Par contraste, les mots du politique, dans les démocraties occidentales, sont des marchandises : les mots y ont une valeur fixée par le retour sur investissement  espéré, ou connu, que procure tel vocable pour tel acte marchand. Dans la sphère politique et sociale les mots sont à la norme AFNOR de l’Etat qui décide que tel mot est écoutable et tel mot de l’est pas. Les agences de qualification sont connues : les organismes d’État, les entreprises, les ONGs, même l’armée, la pauvre, les agences sportives, bref tous les appareils idéologiques et de contrôle. Le langage devient une « commodity », terme anglais pour notre joviale « marchandise » qui a le bénéfice de dire plus que marchandise, à savoir l’abdication devant ce qui est déjà mis à disposition par « commodité ». La publicité fonctionne sur ce principe, voyez la mode : faute de pouvoir acheter un tricot de haute couture on achète un tricot avec le nom de la maison imprimé dessus. On achète une marchandise par le mot. C’est commode. La réalité (la marque hors de portée) est remplacée par un mot.

En politique ce processus est autrement plus grave car le remplacement, et donc l’inabordable, est normé d’emblée : vous pourrez savoir, à force de recherches, ce qui se passe dans le Donbass, mais vous n’êtes pas autorisés à le dire, plus exactement : à le dire selon vos propres mots (si vous en avez encore la possibilité  d’accès et d’usage, ce qui devient rare). Bref, « Ukraine » est devenue une marchandise, avec un  label, et un seul, pour assurer à ceux du pouvoir un revenu optimum sur la commodity Ukraine. On cherche pas tous les moyens à ne pas vous donner accès aux mots pour le dire autrement, car vous casseriez la concurrence. Vous subissez l’empire des mots. Il n’ y a aucune visée morale, éthique, politique, humaine dans ce système : la seule visée est le rendement  maximal sur la marchandise « Ukraine » fixée par les « élites ». Que veux-je dire par visée ? J’entends que le processus dialectique esquissé plus haut n’existe pas  car il n’existe aucune pensée logique de la parole politique, aucun processus idéologique fondamental, aucune réflexion en soi sur la nature humaine (La loquacité politico-médiatique a réussi à rattacher « humanité », « humanisme », « droits humains » à des marchandises répertoriées. Je suggère de lire, pour ouvrir l’écoute : Pavel  Semyonovich  Gurevich, Humanism : Traditions and Paradoxes, Moscou, Novosti, 1989], et son rapport au monde que les produits du mercantilisme.

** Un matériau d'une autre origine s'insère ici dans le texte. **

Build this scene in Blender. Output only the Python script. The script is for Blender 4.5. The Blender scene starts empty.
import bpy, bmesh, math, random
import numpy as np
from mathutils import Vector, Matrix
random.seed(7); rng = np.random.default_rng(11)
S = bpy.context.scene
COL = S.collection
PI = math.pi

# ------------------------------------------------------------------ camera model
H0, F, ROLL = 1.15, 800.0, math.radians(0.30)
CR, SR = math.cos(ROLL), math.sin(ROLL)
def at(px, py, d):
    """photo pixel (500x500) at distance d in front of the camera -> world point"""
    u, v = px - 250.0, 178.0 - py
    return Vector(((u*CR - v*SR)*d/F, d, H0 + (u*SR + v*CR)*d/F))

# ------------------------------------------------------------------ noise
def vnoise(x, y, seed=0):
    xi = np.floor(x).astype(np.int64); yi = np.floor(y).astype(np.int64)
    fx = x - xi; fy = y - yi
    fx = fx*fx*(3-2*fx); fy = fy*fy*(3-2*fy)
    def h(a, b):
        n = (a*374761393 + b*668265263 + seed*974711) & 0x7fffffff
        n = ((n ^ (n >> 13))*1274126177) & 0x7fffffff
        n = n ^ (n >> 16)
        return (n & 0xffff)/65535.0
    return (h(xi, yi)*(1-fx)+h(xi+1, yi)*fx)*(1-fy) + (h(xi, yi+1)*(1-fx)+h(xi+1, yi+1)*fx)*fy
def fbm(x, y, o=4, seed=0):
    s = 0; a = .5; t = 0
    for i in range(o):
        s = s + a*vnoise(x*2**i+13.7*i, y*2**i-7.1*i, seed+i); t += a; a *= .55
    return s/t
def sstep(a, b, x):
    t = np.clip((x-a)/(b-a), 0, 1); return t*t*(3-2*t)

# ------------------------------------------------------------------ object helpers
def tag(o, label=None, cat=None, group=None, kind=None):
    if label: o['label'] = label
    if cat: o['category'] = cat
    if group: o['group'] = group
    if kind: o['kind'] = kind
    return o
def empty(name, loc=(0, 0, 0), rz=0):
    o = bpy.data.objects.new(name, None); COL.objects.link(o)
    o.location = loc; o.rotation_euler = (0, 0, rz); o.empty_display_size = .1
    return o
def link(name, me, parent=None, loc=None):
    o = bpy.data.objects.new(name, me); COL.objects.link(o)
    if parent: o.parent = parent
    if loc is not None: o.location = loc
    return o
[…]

A ce titre, la droite rentière en tout genre qui hurle dans ses médias au « woke ! woke ! woke », à tout ce qui déplaît à ses préjugés, labellisés « valeurs », ferait mieux de réfléchir sur le fait qu’elle-même est woke, mais à sa façon, en refusant de voir qu’elle parle un langage qui la possède, et qu’elle ne possède pas. Avant de hurler sur « la retraite », comprenez donc plutôt qu’il s’agit d’une marchandise. Et tirez en les conclusions nécessaires. Ne vous laissez pas piéger par la commodité du mot. Ne soyez pas sous écoute.

Notre langage social, y compris le langage privé qui est une pièce du langage social, et qui pour la plupart des gens n’est en outre que le double appauvri du langage du dehors, est un langage de marchandise, et un langage sous écoute, qui asservit le public au bavardage stéréotypé, à la récrimination vantarde, bref à la revendication verbeuse du serf au seigneur.